Hoteles, embajadas, arqueológicos: cositas de escribientes
En Exarquia aún hay protesta y revuelta, espíritu transgresor, pero a su modo también es puro glamur y está al borde de ser una pijada como ya lo son Malasaña o el Trastévere
Desde la terraza del hotel se disfruta una panorámica de Atenas que, en plano cenital, es una manta blanca. En un extremo se alza la acrópolis; a lo lejos, el Partenón parece una construcción de juguete. Me siento como Zeus-Laurence Olivier en la Furia de titanes de Harryhaussen: el dios manipula figuritas humanas sobre un círculo. Al descender de las alturas, Atenas tiene otros colores quemados por el sol, desgastados, olorosos. Los coches invaden calles estrechísimas que llegan a Monastiraki con sus comercios de telas enrolladas y apiladas. Me gusta el abigarramiento, pero también el equilibrio octogonal de la Torre de los Vientos. Gatos de Plaka y Mercado Central. La luz es tan incisiva que las fotos salen como veladas. Las turistas llevamos gorrito y miramos a los sintecho de Atenas que en las novelas de Rodrigo Rey Rosa son reencarnaciones de sofistas. No hay estilización, sino respeto por seres humanos en la época de la devaluación de la justicia social. De Rey Rosa, Bolaño escribió: “Leerlo es aprender a escribir”.
Rodrigo nos prepara a Sara Mesa y a mí una visita al Museo Arqueológico. Nos acompaña el escritor y helenista Pedro Olalla —su última obra es Palabras del Egeo—, y con él compartimos el gozo de aprender mirando. Al contemplar una obra de arte, algo nos toca la fibra más allá de las razones, pero disponer de contexto y conocimiento incrementa los placeres.

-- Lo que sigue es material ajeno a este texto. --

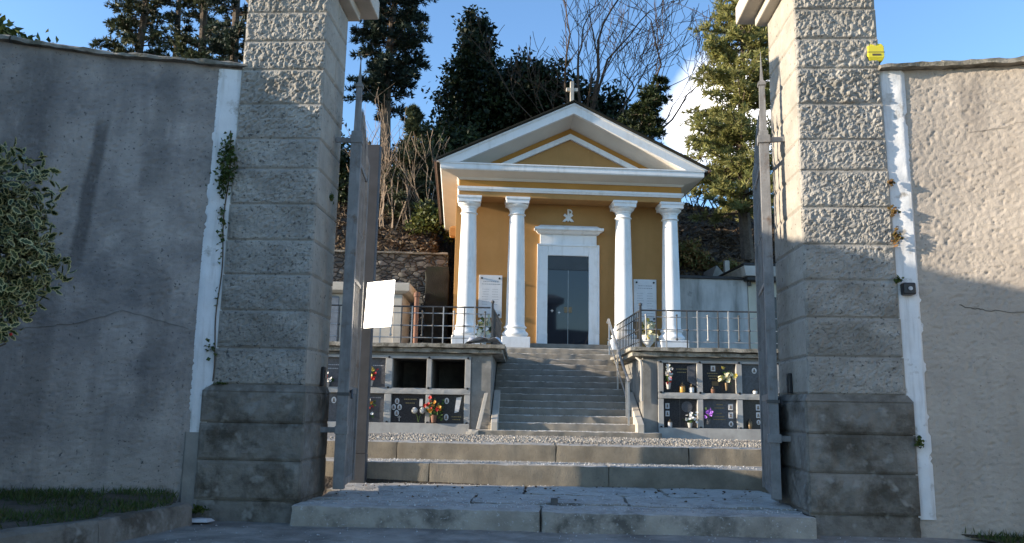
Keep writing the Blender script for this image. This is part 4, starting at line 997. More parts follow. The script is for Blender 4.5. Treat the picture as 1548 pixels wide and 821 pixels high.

Es un privilegio y como seres privilegiados recorremos las salas —algunas cerradas por falta de personal— y admiramos la sonrisa de korai y kouroi; los lirios rojos del fresco de la primavera datado en el siglo XVI a.c.; los calendarios de Venus en forma de sartén —muescas, aperturas vaginales, olas y vientos—; el broncíneo Poseidón de Artemisio, cuyo control sereno de un perdido tridente encarna una idea del arte ajena al esfuerzo. En otra sala, un niño jinete con la musculatura tensa monta su velocísimo caballo. También Venus se quita la sandalia para darle un golpazo a Pan que se está poniendo pesadito. Dos escritoras y dos escritores visitan un Museo Arqueológico. Me coloco en el lugar de ese renovado Zeus populista al que lo popular le parece Instagram y noto lo gordos que caemos. La entrada al Museo Arqueológico debería ser más barata, pero zapatillas, móviles-pepino, conciertos de Taylor Swift, supuestamente menos elitistas, resultan muchísimo más caros. En casa del embajador de España, un comensal apunta que los ricos en Grecia son humillados a hacer cola en tiendas de lujo. Respondo que me parece muy bien. En el Museo Arqueológico no hay cola. Quizá ignoramos qué es el lujo.
Para curarnos en salud de acusaciones de exclusividad —embajadas, arqueológicos, cositas de escribientes—, comemos en Exarquia, barrio de los anarquistas. Allí hay monumentales grafitis anticapitalistas, cines al aire libre, tabernas, editoriales y librerías como Polyglot donde Konstantinos Paleologos presenta su excelente traducción de pequeñas mujeres rojas. En Exarquia aún hay protesta y revuelta, espíritu transgresor, pero a su modo también es puro glamur y está al borde de ser una pijada como ya lo son Malasaña o el Trastévere. Fui a Atenas invitada por LEA, festival literario. Kostas, el taxista festivalero, me explica que la palabra “taxi” proviene del griego y me hace una revelación: “Yo no necesito trabajar. Soy rico”. Pienso que está de broma. “Tengo 30 apartamentos en Atenas. Mi renta mensual es de 20.000 euros”. Llagados sofistas paupérrimos en la plaza Síntagma, ricos aspiracionales haciendo cola, revolucionarios enlatados, taxistas que trabajan por deporte, lujo silencioso del auténtico poder. Cefalea y taxi son palabras que vienen del griego. Utopía y distopía también.